Problem statement => Find each line with the word "high" in it, then give the total alone.

----------

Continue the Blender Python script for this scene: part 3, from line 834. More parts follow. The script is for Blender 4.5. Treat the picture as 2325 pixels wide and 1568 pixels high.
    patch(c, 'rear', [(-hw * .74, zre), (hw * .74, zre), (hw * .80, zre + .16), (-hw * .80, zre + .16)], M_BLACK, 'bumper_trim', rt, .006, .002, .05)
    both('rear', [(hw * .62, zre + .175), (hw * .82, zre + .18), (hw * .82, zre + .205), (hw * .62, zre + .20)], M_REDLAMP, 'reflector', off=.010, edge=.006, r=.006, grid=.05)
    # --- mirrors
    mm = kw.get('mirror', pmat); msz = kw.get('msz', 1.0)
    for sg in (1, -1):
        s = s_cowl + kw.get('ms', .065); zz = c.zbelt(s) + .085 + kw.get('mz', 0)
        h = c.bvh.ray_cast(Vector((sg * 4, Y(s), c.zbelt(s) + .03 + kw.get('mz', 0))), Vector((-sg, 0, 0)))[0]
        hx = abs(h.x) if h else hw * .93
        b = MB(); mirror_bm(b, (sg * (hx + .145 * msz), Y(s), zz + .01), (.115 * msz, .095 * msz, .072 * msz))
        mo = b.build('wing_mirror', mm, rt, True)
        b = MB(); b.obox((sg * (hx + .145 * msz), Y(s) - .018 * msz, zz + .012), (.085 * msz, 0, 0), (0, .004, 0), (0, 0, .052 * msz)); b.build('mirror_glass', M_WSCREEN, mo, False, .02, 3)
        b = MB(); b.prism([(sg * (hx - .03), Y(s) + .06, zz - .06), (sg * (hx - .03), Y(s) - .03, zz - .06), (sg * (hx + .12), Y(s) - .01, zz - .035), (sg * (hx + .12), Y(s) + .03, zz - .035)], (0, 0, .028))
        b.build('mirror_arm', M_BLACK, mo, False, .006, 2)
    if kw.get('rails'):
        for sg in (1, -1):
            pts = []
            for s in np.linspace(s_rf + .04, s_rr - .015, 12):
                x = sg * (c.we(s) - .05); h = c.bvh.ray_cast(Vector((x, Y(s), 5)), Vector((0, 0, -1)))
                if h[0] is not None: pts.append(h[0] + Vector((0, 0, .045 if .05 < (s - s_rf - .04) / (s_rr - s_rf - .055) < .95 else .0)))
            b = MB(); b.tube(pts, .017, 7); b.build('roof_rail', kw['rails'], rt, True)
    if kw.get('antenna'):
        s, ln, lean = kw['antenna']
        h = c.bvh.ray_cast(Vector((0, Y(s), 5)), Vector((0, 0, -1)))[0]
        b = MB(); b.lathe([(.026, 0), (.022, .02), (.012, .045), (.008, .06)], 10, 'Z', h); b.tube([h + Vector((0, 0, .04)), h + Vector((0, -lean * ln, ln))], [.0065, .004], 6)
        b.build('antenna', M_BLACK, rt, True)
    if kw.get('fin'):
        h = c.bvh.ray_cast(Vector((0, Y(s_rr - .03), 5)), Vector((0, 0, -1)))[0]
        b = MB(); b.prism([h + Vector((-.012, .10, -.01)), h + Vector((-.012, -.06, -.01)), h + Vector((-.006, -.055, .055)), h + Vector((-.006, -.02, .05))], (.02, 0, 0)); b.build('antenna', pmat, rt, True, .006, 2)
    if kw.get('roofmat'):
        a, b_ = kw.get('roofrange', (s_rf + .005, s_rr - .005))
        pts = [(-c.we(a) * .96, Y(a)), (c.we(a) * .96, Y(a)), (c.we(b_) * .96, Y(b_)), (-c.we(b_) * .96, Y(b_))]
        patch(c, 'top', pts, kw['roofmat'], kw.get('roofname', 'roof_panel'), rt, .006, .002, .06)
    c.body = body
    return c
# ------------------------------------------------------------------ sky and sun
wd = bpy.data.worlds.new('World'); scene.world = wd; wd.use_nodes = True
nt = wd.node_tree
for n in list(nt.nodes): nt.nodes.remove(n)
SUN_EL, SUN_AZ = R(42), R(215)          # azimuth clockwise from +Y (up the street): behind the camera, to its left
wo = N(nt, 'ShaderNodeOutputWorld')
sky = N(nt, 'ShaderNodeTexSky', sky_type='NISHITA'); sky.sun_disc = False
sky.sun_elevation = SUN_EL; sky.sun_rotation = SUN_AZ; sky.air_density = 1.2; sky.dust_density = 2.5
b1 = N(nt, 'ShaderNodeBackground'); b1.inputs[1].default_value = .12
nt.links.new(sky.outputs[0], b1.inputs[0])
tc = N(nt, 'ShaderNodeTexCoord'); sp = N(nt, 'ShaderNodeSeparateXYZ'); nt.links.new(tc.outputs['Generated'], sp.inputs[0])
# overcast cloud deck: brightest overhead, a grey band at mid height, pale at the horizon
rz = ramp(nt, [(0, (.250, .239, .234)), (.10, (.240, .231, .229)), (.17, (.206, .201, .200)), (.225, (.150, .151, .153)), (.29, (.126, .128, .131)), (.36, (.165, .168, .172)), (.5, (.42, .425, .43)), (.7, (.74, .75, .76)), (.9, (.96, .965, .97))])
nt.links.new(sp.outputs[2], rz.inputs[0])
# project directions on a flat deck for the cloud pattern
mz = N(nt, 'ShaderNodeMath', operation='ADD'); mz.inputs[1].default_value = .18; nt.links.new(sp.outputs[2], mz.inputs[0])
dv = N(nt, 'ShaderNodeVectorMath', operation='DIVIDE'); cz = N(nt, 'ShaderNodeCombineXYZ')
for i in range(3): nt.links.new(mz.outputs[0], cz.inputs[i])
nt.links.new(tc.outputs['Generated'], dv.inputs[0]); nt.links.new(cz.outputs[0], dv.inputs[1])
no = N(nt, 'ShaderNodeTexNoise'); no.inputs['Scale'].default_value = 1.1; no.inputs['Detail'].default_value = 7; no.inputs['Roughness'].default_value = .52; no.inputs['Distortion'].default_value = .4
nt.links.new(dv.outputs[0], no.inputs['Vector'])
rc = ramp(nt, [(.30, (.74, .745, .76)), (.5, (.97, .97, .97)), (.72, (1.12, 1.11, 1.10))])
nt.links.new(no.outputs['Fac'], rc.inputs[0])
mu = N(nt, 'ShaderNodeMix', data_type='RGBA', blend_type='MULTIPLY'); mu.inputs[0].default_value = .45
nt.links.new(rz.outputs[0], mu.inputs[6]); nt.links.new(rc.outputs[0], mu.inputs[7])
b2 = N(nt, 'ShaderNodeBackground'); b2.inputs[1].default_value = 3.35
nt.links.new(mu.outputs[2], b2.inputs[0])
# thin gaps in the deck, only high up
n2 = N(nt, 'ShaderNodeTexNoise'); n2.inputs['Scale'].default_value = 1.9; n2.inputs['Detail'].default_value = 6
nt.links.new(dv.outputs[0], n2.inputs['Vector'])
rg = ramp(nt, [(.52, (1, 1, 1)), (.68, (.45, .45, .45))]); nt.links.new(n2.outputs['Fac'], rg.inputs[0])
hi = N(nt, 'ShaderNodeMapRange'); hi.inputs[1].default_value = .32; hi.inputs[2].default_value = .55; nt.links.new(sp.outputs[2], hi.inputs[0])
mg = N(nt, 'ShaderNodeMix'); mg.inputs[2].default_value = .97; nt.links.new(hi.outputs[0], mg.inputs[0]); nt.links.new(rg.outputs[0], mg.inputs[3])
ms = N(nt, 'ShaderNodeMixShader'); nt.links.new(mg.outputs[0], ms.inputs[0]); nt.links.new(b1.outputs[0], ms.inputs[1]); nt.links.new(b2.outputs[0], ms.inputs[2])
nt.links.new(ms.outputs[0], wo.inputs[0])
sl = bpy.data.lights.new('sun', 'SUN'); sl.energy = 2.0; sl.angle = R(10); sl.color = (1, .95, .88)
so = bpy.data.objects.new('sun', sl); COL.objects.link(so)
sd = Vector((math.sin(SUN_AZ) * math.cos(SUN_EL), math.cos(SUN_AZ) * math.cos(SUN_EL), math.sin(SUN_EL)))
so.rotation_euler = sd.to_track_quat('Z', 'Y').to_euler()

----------

Task output => 2